Por Ricardo Aragón Pérez / [email protected]
Hermosillo, Sonora, 12 de diciembre de 2024
Tras enterarse de la fuga de un alumno del internado “Cruz Gálvez”, la oficina de la Secretaría de Gobierno se apresuró a comunicarse por oficios con algunos alcaldes fronterizos. Sospechaba que entre las ciudades de Nogales y Cananea se encontraba el menor en cuestión, por lo que los instruyó para iniciar un operativo de localización, detención y entrega a las autoridades capitalinas, con la finalidad de regresarlo al plantel escolar de su adscripción.
Pero quién era ese menor que metía en apuros a las autoridades escolares, desafiaba al personal de vigilancia y hasta ponía en movimiento al aparato gubernamental para capturarlo; en líneas posteriores lo sabrán.
Edmundo C. Fuentes era un don nadie, descendía de familia de cuna humilde. Vio su primera luz en tiempos de la revolución, pero a una edad muy temprana perdió a sus padres y como no tenía nadie que viera por su incierto porvenir, deambulaba solo por calles y plazas, sin ningún oficio ni beneficio, por lo que reunía el perfil idóneo para su reclutamiento en el internado y escuela “Cruz Gálvez”, que fue creada por decreto en 1915, para dar alojamiento, asistencia y educación a niñas y niños en condiciones vulnerables.
Por esos años, todos los alcaldes del estado estaban al tanto de la apertura del plantel y de los servicios del internado anexo. También sabían de los oficios del despacho del gobernador Plutarco Elías Calle, mediante los cuales les recomendaba reclutar a las niñas y los niños huérfanos de sus respectivas municipalidades y facilitar su traslado a la capital sonorense, para incorporarlos, asistirles y educarlos como buenos ciudadanos.
Pero una mirada rápida a los expedientes antiguos de la “Cruz Gálvez”, específicamente a la correspondencia de la Secretaría de Gobierno, permite constatar que, en no pocos casos, era más lo que tardaban en reclutarlos, que lo que duraba su estancia en el internado, ya que a menudo algunos se fugaban para siempre, pese a los mecanismos de control y vigilancia que los prefectos ejercían sobre el alumnado.
Casi siempre desertaban en grupo, en horas de la noche, luego de que el personal de prefectura pasaba revista y se cercioraba de que no faltara nadie, pero al día siguiente, a primera hora, se encendían las alarmas porque no amanecían los mismos niños de la noche pasada, debido a que algunos se habían escapado, sin saber a ciencia cierta cuál sería su paradero.

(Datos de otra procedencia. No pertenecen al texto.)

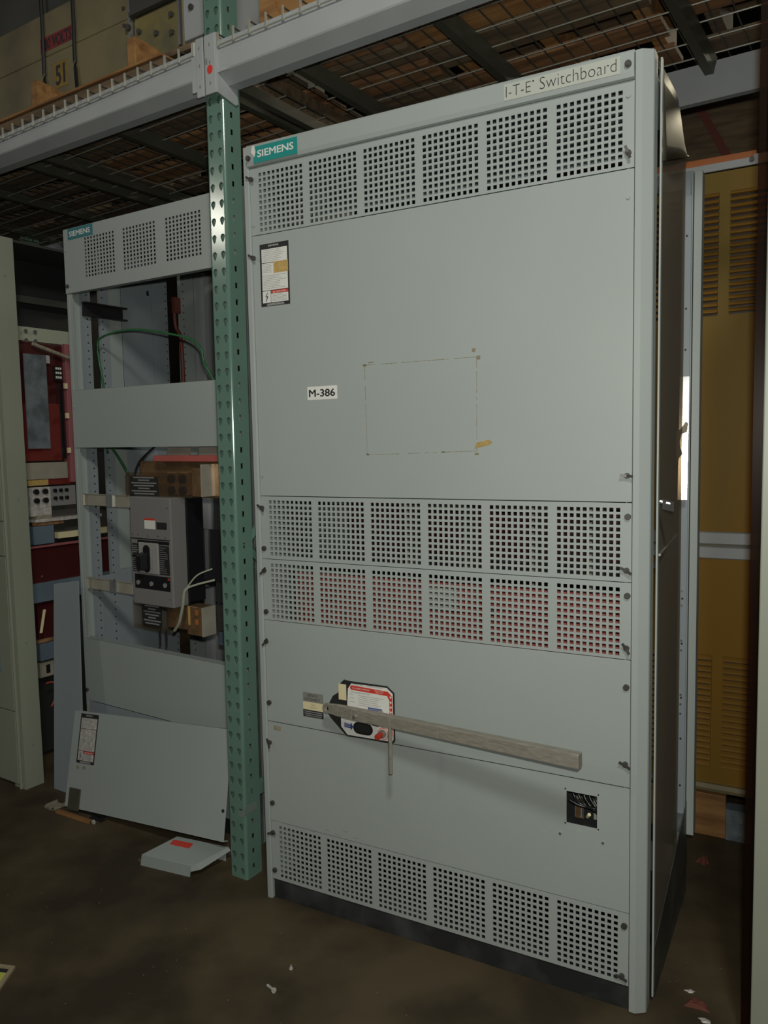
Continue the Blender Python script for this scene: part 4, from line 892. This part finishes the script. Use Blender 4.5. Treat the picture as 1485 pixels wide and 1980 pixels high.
pn = MB().hexa([(-1.192, .104, 0), (-.985, .104, 0), (-.985, .107, 0), (-1.192, .107, 0), (-1.185, .150, .865), (-1.018, .150, .892), (-1.018, .153, .892), (-1.185, .153, .865)])
t.part('sheet', pn, 'paintb', bevel=.001)
t.part('folded_edge', MB().hexa([(-1.192, .107, 0), (-1.189, .107, 0), (-1.189, .125, 0), (-1.192, .125, 0), (-1.185, .153, .865), (-1.182, .153, .865), (-1.182, .171, .865), (-1.185, .171, .865)]), 'paintb')
# grey cover box on the floor
t = Thing('cover_box', 'low grey sheet-metal cover lying on the floor before the leaning panel', 'cover', (-.26, -.03, 0), 'R')
cb = MB().hexa([(-.372, -.118, .040), (-.172, -.083, .040), (-.150, .058, .048), (-.350, .020, .048), (-.370, -.117, .042), (-.172, -.082, .042), (-.150, .058, .050), (-.350, .020, .050)])
cb.hexa([(-.382, -.118, 0), (-.180, -.083, 0), (-.180, -.081, 0), (-.382, -.116, 0), (-.372, -.118, .041), (-.172, -.083, .041), (-.172, -.081, .041), (-.372, -.116, .041)])
cb.hexa([(-.36, .018, 0), (-.34, .022, 0), (-.15, .056, 0), (-.15, .054, 0), (-.352, .018, .048), (-.342, .020, .048), (-.150, .058, .048), (-.150, .056, .048)])
t.part('shell', cb, 'paint')
t.part('bent_flap', MB().hexa([(-.1735, -.083, .020), (-.150, -.060, .024), (-.130, .060, .040), (-.150, .058, .040), (-.1735, -.083, .042), (-.162, -.070, .042), (-.140, .060, .050), (-.152, .058, .050)]), 'paint')
t.part('warning_sticker', MB().hexa([(-.335, -.028, .0440), (-.255, -.014, .0440), (-.262, .012, .0465), (-.342, -.002, .0465), (-.335, -.028, .0480), (-.255, -.014, .0480), (-.262, .012, .0508), (-.342, -.002, .0508)]), 'red')
t.part('bolt', MB().cyl((-.384, -.112, .012), (-.392, -.112, .012), .006, 8), 'copper')
# wooden strip, cord and washer
single('wood_strip', 'thin orange wooden strip lying on the floor under the leaning panel', 'wood strip', MB().hexa([(-.985, -.032, 0), (-.790, -.022, 0), (-.800, -.003, 0), (-.990, -.012, 0), (-.985, -.032, .008), (-.790, -.022, .008), (-.800, -.003, .008), (-.990, -.012, .008)]), 'wood2', (-.88, -.02, 0), 'R', bevel=.001)
single('metal_bracket', 'dark flat steel bracket on the floor beneath the leaning panel', 'bracket', MB().box(-.99, -.78, .028, .060, 0, .004).box(-.83, -.76, .01, .03, 0, .004), 'dark', (-.88, .03, 0), 'R')
single('plastic_tray', 'small pale open tray on the floor left of the leaning panel', 'tray', MB().box(-1.065, -1.005, -.028, .030, 0, .003).box(-1.065, -1.058, -.028, .030, 0, .012).box(-1.012, -1.005, -.028, .03, 0, .012).box(-1.065, -1.005, -.028, -.022, 0, .012), 'tape', (-1.03, 0, 0), 'R')
single('washer', 'small white washer on the floor in front of the leaning panel', 'washer', MB().prism([(-.777 + .010 * math.cos(i * math.pi / 8), .006 + .010 * math.sin(i * math.pi / 8)) for i in range(16)], -.012, -.009, 'y'), 'dirtywhite', (-.777, -.01, 0), 'R')
single('plastic_scrap', 'crumpled pale plastic scrap on the floor beside the green upright', 'scrap', MB().hexa([(-.150, .085, 0), (-.128, .080, 0), (-.120, .098, 0), (-.148, .100, 0), (-.145, .088, .012), (-.132, .083, .018), (-.126, .095, .010), (-.142, .098, .015)]), 'dirtywhite', (-.138, .09, 0), 'R')
def bolt(x, y, a, L, r, lbl, m_='dirtywhite'):
    dd = Vector((math.cos(a), math.sin(a), 0)); p0 = Vector((x, y, r * 2)); p1 = p0 + dd * L + Vector((0, 0, -r))
    mb = MB().cyl(tuple(p0), tuple(p1), r, 8); mb.cyl(tuple(p0 - dd * r * 1.2), tuple(p0), r * 2, 8)
    single('bolt', lbl, 'bolt', mb, m_, (x, y, 0))
bolt(.262, -.352, 2.75, .030, .0035, 'pale carriage bolt lying on the floor, nearest the bottom edge')
bolt(.250, -.257, 2.2, .014, .0025, 'tiny bright screw on the floor behind the carriage bolt')
def scrap(name, lbl, cat, x, y, s, m_, h=.01, seed=1):
    rr = random.Random(seed); mb = MB(); n = 11; P = []
    for i in range(n): a = 2 * math.pi * i / n; q = s * rr.uniform(.5, 1.1); P.append((x + q * math.cos(a), y + q * .6 * math.sin(a)))
    k = len(mb.v); mb.v += [(p_[0], p_[1], 0.0002) for p_ in P] + [(x + (p_[0] - x) * .6, y + (p_[1] - y) * .6, h * rr.uniform(.4, 1)) for p_ in P] + [(x, y, h * .7)]
    for i in range(n):
        j = (i + 1) % n; mb.f += [(i, j, n + j, n + i), (n + i, n + j, 2 * n)]; mb.m += [0, 0]
    mb.f.append(tuple(range(n - 1, -1, -1))); mb.m.append(0)
    single(name, lbl, cat, mb, m_, (x, y, 0))
scrap('rag', 'maroon rag scrap on the floor near the right foot of the switchboard', 'rag', 1.235, .10, .040, 'rag', .012, 3)
scrap('paper_scrap', 'white paper scrap on the floor at the bottom right', 'paper', 1.262, .052, .016, 'dirtywhite', .004, 5)
scrap('paper_scrap', 'torn pale paper bit on the floor beside the maroon rag', 'paper', 1.215, .145, .014, 'dirtywhite', .005, 8)
scrap('rag', 'dark red rag bunched at the rear foot of the switchboard', 'rag', 1.165, .82, .025, 'rag', .03, 9)
# framed yellow card in the corner
t = Thing('framed_card', 'corner of a yellow card with a wooden frame lying at the bottom left edge', 'card', (-.6, -.8, 0))
fr = MB(); CR = Vector((-.431, -.601, 0)); e1 = (Vector((-.50, -.6215, 0)) - CR).normalized(); e2 = (Vector((-.388, -.678, 0)) - CR).normalized()
def q4(a0, a1, b0, b1, z0, z1): return [tuple(CR + e1 * a + e2 * b + Vector((0, 0, z))) for z in (z0, z1) for a, b in ((a0, b0), (a1, b0), (a1, b1), (a0, b1))]
t.part('frame', MB().hexa(q4(0, .5, 0, .012, 0, .007)).hexa(q4(0, .012, .012, .40, 0, .007)), 'paper')
t.part('card', MB().hexa(q4(.012, .5, .012, .40, 0, .003)), 'lime'); t.part('dark_strip', MB().hexa(q4(.012, .5, .012, .026, .003, .0035)), 'ink')

# ================================================================== REAR YELLOW CABINET
yc = Thing('louvered_cabinet', 'ochre louvered cabinet standing behind the right side of the switchboard', 'cabinet', (.8, 1.3, .13))
X0, X1, Y0 = .30, 1.372, 1.03
yc.part('lower_panel', MB().box(X0, X1, Y0, Y0 + .003, .195, 1.002), 'yellow'); yc.part('upper_panel', MB().box(X0, X1, Y0, Y0 + .003, 1.09, 2.300), 'yellow')
for z0, z1 in ((1.000, 1.043), (1.050, 1.094)):
    yc.part('grey_rail', MB().prism([(Y0 - .010, z0), (Y0 - .016, z0 + .004), (Y0 - .016, z1 - .004), (Y0 - .010, z1), (Y0, z1), (Y0, z0)], X0, X1 + .03, 'x'), 'beam')
yc.part('top_frame', MB().prism([(X0, 2.298), (X1, 2.304), (X1, 2.336), (1.262, 2.336), (1.262, 2.328), (X0, 2.322)], Y0 - .010, Y0, 'y'), 'beam', bevel=.001)
yc.part('orange_strip', MB().box(X0, 1.27, Y0 - .002, Y0 + .03, 2.324, 2.350), 'orange'); yc.part('bolt', MB().cyl((1.257, Y0 - .018, 2.320), (1.257, Y0 - .010, 2.320), .008, 12), 'screw')
yc.part('sill', MB().prism([(Y0 - .012, .168), (Y0 - .016, .180), (Y0 - .012, .195), (Y0 + .02, .195), (Y0 + .02, .165)], X0, X1, 'x'), 'crate')
yc.part('body', MB().box(X0, X1, Y0 + .01, Y0 + .55, .165, 2.30), 'crate')
lvb = MB().prism([(0, .0170), (-.004, .0164), (-.013, .010), (-.017, .0045), (-.017, .0035), (-.014, .0025), (0, .0015)], 0, .155, 'x')
lvb.box(.001, .154, -.0006, 0, -.0034, .0015, 1)  # black strip below each lip, painted in place of the lip's shadow
lv_me = lvb.mesh('louver', [M['louver'], M['ink']])
lv2 = lv_me
for zt, n, in ((2.236, 19), (.660, 19)):
    for k in range(n):
        for x in (.645, .825, 1.005, 1.195):
            o = yc.link('louver', lv_me); o.location = Vector((x, Y0, zt - .0212 * k - .020)) - yc.base
sk2 = Thing('wooden_skid', 'orange wooden skid under the ochre louvered cabinet', 'skid', (.8, 1.3, 0))
sk2.part('front_board', MB().box(X0, 1.213, Y0 - .005, Y0 + .03, .0, .155), 'wood2', bevel=.002); sk2.part('bearer', MB().box(X0, X0 + .09, Y0 + .03, Y0 + .5, 0, .163), 'wood3'); sk2.part('bearer', MB().box(1.1, 1.19, Y0 + .03, Y0 + .5, 0, .163), 'wood3')
fb = sk2.part('steel_foot', MB().box(1.214, 1.30, Y0 - .008, Y0 + .03, .0, .115).box(1.214, 1.32, Y0 - .03, Y0 + .03, .115, .121), 'galvdull')
sk2.part('bolt', MB().cyl((1.225, Y0 - .012, .075), (1.225, Y0 - .008, .075), .006, 8).cyl((1.225, Y0 - .012, .035), (1.225, Y0 - .008, .035), .006, 8).cyl((1.262, Y0 - .012, .075), (1.262, Y0 - .008, .075), .006, 8).cyl((1.262, Y0 - .012, .03), (1.262, Y0 - .008, .03), .006, 8), 'zinc', parent=fb)

# ================================================================== RIGHT CABINET EDGE
rc = Thing('pale_cabinet', 'pale olive cabinet post at the right edge of the photo', 'cabinet', (1.7, .3, 0))
rc.part('corner_post', MB().box(1.366, 1.42, 0.0, .06, 0, 2.286), 'paintg', bevel=.003)
rc.part('front_panel', MB().box(1.421, 2.3, 0.005, .03, .05, 2.28), 'paintg'); rc.part('body', MB().box(1.372, 2.3, .06, .8, 0.0, 2.28), 'paintg')
rc.part('side_film', MB().box(1.344, 1.3655, .030, .032, 0.01, 2.45), 'tint2', label='translucent brown strip along its left edge')
rc.part('paper_note', MB().box(1.386, 1.42, -.002, 0.0, 1.58, 1.70), 'cream')

# tall packing crate behind, floor grit
pc = Thing('packing_crate', 'tall dark brown packing crate standing behind the ochre louvered cabinet', 'crate', (1.2, 2.4, 0))
for k in range(7): pc.part('side_board', MB().box(.2, 2.6, 2.0, 2.02, .415 * k, .415 * k + .405), 'wood3', bevel=.003)
pc.part('body', MB().box(.22, 2.58, 2.021, 2.25, 0, 2.88), 'wood3')
pc.part('strap', MB().hexa([(1.10, 1.992, 2.58), (1.14, 1.992, 2.58), (1.14, 1.999, 2.58), (1.10, 1.999, 2.58), (.95, 1.992, 2.88), (.985, 1.992, 2.88), (.985, 1.999, 2.88), (.95, 1.999, 2.88)]), 'rust', label='dark red strap')
pc.part('batten', MB().box(1.22, 1.24, 1.985, 1.999, .1, 2.87), 'wood1')
gr = MB()
for i in range(90):
    x = rnd.uniform(-1.4, 1.3); y = rnd.uniform(-1.0, -.1) if x < 1.0 else rnd.uniform(-.3, .9); q = rnd.uniform(.0006, .0017)
    if (-.6 < x < -.1 and y > -.2) or (x < -.3 and y < -.55): continue
    gr.hexa([(x - q, y - q, 0), (x + q, y - q * .6, 0), (x + q * .8, y + q, 0), (x - q, y + q * .7, 0), (x - q * .5, y - q * .5, q), (x + q * .5, y - q * .4, q), (x + q * .4, y + q * .5, q), (x - q * .5, y + q * .4, q)])
single('floor_grit', 'fine pale grit scattered over the concrete floor', 'grit', gr, 'chips', (0, 0, 0), kind='stuff')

Por regla, todas las incidencias de fuga de alumnos debía reportarse oportunamente a las autoridades subalternas del gobernador, para tomar a tiempo las providencias correspondientes, entre ellas: iniciar la localización de los desertores, procurar su captura y regresarlos al internado, pero nada de eso era una tarea fácil, pues a penas ponían un pie fuera del plantel y parecía que se los había comido la tierra, como dijo un prefecto que acabo rendido y frustrado por no dar con el paradero de unos niños fugados.
Una mañana invernal de 1918, antes de iniciar las actividades escolares habituales, otra vez el personal de vigilancia estaba en apuros, porque un alumno de recién ingreso, Edmundo, de once años, había burlado la vigilancia y lo más que sabían de él era que se había pelado rumbo al norte del estado.
Con esas débiles pistas, la oficina del secretario de gobierno se comunicó con algunos alcaldes de aquel rumbo, a quienes instruyó para que se valieran de sus elementos y procedieran a la detención del menor desertor, cuyos datos personales y apariencia física, como talla, color de piel, pelo y ojos, fueron de su conocieron con anticipación.
Tras la búsqueda y detención del niño desertor, en noviembre de 1918, el titular de la Secretaría de Gobierno despachó un par de oficios dirigidos a los presidentes municipales de Nogales y Cananea y esto fue los que les dijo:
“Hermosillo, Son., Nov. de 1918.
Oficio al Pte. Mpal. de Nogales.
Oficio al Pte. Mpal. de Cananea
Recomendándole ordene detención y remisión a la Escuela de Artes y Oficios “Cruz Gálvez”, de niño Edmundo C. Fuentes, de once años, trigueño, ojos cafés claro, grandes, delgado, en caso de encontrase en aquel lugar.”
Con todo, los esfuerzos conjuntos de las autoridades para detener y reincorporar a los menores desertores al centro educativo correspondiente, resultaron casi siempre decepcionantes, pues se toparon con una camada de chiquillos escurridizos, atrevidos y renuentes a las reglas del encierro, que pautaban entonces la vida diaria en el histórico internado y escuela “Cruz Gálvez”.